In the entries below, find every line with "from" and copy it.

**Stored records:**
"""

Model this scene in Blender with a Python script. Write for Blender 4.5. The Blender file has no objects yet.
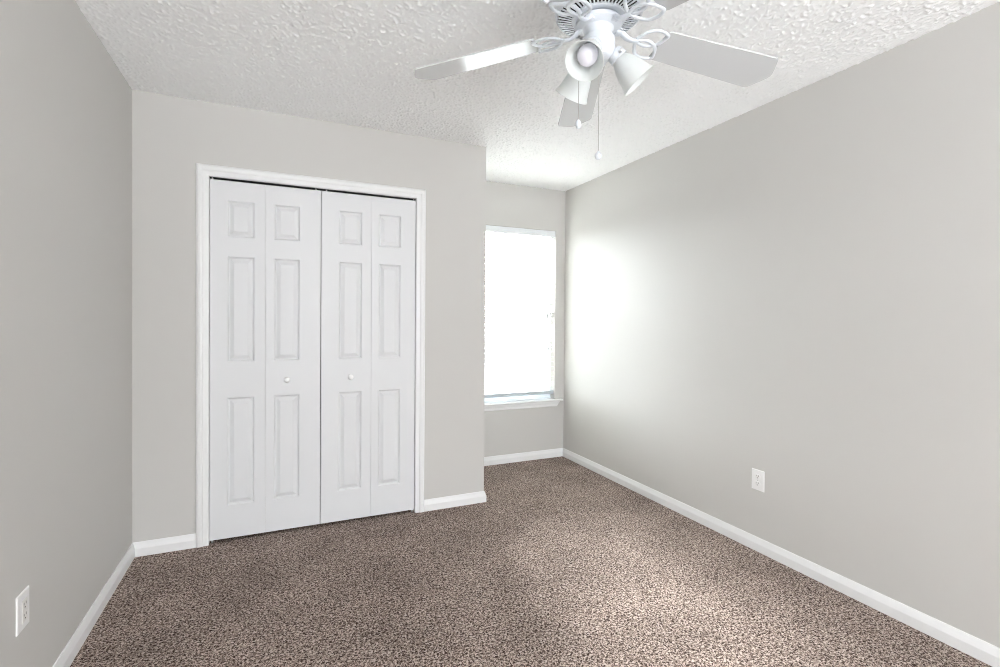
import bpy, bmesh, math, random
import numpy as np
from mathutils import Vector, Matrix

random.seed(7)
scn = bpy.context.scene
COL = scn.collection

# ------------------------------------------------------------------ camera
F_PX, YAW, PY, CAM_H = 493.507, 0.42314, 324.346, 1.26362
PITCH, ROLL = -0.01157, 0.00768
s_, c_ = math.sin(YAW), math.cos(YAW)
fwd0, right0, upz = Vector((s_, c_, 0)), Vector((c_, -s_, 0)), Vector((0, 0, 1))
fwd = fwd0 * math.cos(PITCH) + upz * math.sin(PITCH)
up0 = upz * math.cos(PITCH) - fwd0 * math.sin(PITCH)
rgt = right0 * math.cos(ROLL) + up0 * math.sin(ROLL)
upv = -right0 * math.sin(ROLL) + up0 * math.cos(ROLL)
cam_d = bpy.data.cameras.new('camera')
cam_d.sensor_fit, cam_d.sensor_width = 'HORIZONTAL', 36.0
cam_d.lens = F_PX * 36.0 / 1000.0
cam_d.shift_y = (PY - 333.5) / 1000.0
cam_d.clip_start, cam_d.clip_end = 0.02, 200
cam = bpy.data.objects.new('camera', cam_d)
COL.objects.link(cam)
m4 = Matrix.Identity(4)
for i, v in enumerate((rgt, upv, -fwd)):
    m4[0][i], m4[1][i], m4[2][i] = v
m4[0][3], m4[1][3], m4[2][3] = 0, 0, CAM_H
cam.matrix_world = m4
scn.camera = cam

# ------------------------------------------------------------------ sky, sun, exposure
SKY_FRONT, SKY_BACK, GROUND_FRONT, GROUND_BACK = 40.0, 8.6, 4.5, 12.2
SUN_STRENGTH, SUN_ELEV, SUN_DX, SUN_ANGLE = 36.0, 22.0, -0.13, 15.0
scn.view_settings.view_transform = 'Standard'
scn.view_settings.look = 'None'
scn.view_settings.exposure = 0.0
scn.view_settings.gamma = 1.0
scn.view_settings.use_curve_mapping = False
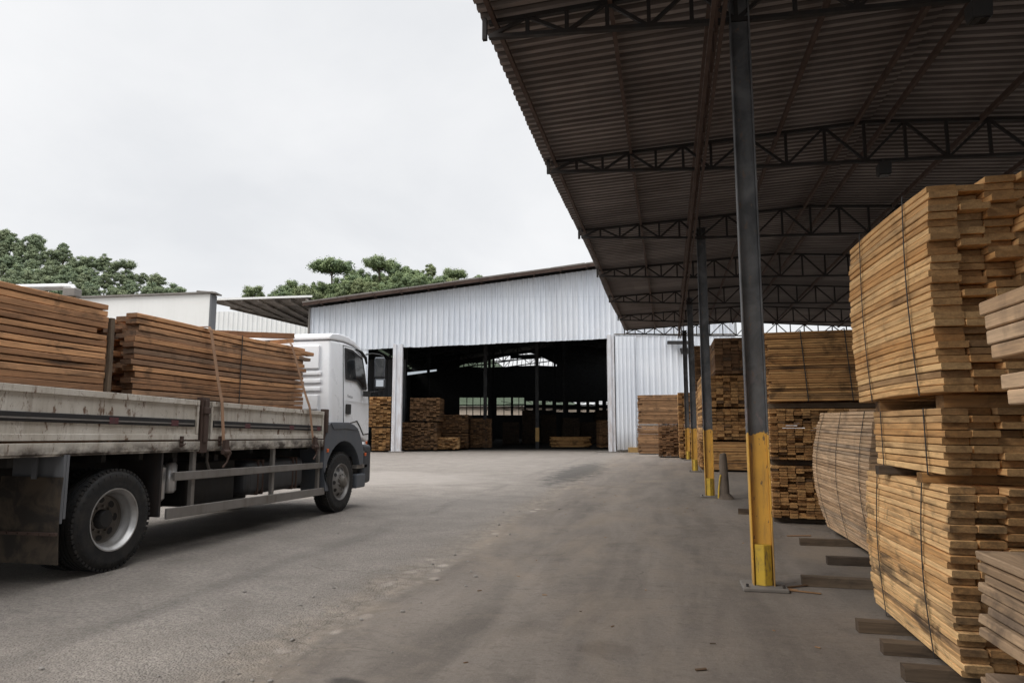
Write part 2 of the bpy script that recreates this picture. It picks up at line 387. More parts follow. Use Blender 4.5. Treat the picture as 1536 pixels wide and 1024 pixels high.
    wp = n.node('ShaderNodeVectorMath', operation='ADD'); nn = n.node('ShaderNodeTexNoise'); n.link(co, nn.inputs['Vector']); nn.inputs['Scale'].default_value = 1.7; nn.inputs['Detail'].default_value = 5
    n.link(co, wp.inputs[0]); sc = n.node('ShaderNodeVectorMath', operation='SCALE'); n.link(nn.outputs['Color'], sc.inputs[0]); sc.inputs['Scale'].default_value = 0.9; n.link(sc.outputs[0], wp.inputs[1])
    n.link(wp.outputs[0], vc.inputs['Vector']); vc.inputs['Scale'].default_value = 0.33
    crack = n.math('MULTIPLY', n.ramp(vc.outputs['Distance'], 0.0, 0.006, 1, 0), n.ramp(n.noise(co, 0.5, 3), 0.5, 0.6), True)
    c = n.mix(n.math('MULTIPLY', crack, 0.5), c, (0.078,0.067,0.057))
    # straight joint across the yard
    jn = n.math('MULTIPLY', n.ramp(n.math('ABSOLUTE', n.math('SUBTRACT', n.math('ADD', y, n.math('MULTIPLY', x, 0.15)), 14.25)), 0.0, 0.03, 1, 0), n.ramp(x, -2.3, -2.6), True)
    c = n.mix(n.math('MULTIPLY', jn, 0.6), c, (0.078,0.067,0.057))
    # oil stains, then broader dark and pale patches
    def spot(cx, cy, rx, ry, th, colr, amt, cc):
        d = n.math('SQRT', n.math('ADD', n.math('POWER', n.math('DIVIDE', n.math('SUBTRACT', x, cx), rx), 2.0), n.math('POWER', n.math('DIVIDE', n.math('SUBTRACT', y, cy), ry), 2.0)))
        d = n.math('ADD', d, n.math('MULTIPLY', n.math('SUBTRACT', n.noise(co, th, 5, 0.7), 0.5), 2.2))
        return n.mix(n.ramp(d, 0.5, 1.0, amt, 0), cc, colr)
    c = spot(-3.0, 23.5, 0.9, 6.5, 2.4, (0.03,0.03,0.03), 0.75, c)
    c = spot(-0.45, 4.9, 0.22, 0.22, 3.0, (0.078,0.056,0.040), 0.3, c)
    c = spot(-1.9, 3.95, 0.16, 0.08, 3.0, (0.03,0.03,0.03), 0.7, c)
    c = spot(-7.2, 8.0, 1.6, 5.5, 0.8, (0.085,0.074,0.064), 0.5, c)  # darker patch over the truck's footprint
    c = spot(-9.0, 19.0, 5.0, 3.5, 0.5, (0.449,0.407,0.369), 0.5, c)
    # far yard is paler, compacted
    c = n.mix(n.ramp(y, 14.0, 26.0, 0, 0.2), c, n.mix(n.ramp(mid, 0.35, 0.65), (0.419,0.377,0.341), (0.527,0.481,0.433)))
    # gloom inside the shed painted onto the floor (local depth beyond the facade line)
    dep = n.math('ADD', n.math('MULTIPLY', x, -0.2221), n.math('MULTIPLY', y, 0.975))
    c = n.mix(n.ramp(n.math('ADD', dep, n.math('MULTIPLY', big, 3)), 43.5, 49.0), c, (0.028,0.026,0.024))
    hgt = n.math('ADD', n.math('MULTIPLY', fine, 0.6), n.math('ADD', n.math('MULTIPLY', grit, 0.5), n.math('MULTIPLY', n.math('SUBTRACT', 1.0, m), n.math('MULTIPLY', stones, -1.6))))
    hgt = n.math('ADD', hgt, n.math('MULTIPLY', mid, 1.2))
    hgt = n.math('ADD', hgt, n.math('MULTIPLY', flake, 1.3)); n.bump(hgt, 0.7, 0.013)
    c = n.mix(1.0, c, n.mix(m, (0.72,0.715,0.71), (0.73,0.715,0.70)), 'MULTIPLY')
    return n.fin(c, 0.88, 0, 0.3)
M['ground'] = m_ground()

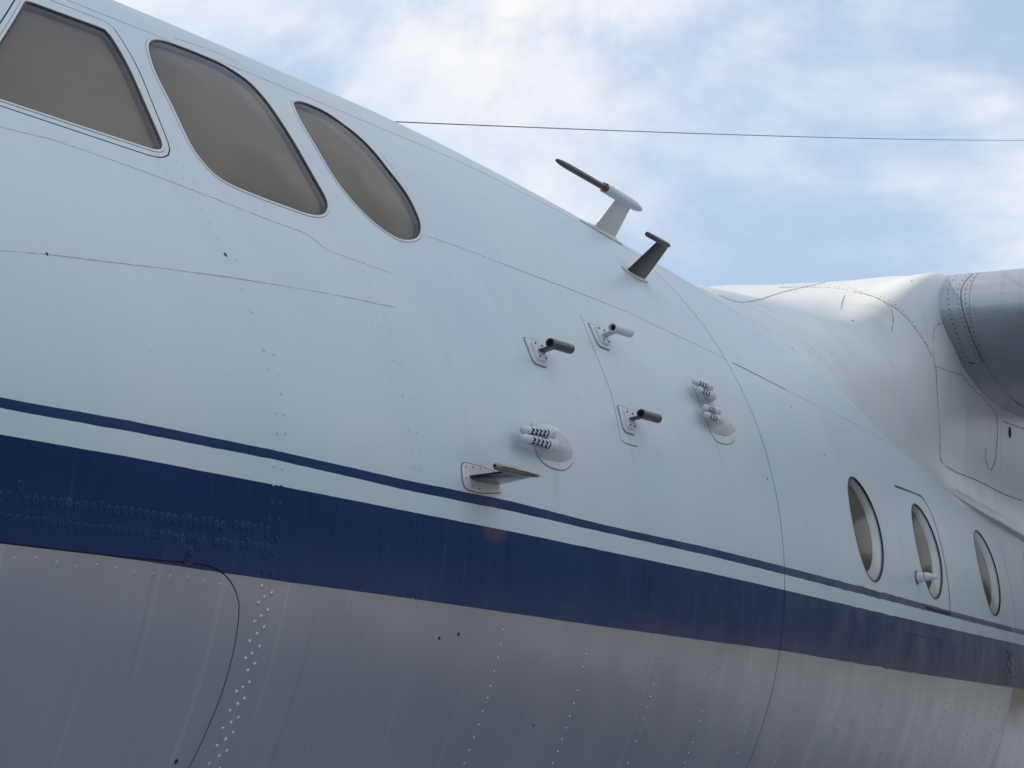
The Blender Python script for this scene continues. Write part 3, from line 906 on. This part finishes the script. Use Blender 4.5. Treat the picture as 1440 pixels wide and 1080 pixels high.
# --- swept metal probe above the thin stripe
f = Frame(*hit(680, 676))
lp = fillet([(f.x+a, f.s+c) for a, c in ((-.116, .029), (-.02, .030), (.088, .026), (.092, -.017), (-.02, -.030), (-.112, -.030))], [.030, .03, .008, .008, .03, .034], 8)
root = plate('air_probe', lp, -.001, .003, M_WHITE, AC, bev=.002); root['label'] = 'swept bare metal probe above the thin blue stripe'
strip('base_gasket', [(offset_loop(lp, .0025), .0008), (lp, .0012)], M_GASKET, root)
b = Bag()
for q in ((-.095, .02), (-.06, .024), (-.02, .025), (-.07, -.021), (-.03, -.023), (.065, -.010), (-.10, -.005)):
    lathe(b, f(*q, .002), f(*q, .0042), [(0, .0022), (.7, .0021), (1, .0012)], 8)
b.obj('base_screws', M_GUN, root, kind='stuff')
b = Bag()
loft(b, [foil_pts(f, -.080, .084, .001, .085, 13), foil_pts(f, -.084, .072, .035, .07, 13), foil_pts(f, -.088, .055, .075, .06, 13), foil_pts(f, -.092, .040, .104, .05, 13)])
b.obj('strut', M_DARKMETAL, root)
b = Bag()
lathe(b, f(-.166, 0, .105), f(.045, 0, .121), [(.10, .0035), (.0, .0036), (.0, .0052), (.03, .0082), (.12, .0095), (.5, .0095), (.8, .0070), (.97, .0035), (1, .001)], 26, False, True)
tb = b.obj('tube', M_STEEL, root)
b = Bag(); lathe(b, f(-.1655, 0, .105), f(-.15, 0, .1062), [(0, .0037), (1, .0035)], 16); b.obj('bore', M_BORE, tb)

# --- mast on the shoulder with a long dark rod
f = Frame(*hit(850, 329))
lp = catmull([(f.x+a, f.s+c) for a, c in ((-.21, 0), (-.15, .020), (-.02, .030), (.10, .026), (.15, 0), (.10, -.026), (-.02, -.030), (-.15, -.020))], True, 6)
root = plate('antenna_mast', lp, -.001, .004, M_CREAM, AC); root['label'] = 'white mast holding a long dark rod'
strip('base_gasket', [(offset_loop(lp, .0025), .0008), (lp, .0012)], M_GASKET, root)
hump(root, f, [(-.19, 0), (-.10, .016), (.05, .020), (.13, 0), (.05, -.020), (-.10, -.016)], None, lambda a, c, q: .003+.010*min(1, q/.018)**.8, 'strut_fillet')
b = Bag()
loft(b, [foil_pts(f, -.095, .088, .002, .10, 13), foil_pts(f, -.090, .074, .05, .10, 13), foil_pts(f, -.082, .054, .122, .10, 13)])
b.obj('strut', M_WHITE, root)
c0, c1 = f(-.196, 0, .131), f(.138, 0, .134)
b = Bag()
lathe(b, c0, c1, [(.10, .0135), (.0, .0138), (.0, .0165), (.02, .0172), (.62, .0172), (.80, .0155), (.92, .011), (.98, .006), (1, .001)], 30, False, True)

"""

**Problem solution:**
from mathutils import Vector, Matrix
The Blender Python script for this scene continues. Write part 3, from line 906 on. This part finishes the script. Use Blender 4.5. Treat the picture as 1440 pixels wide and 1080 pixels high.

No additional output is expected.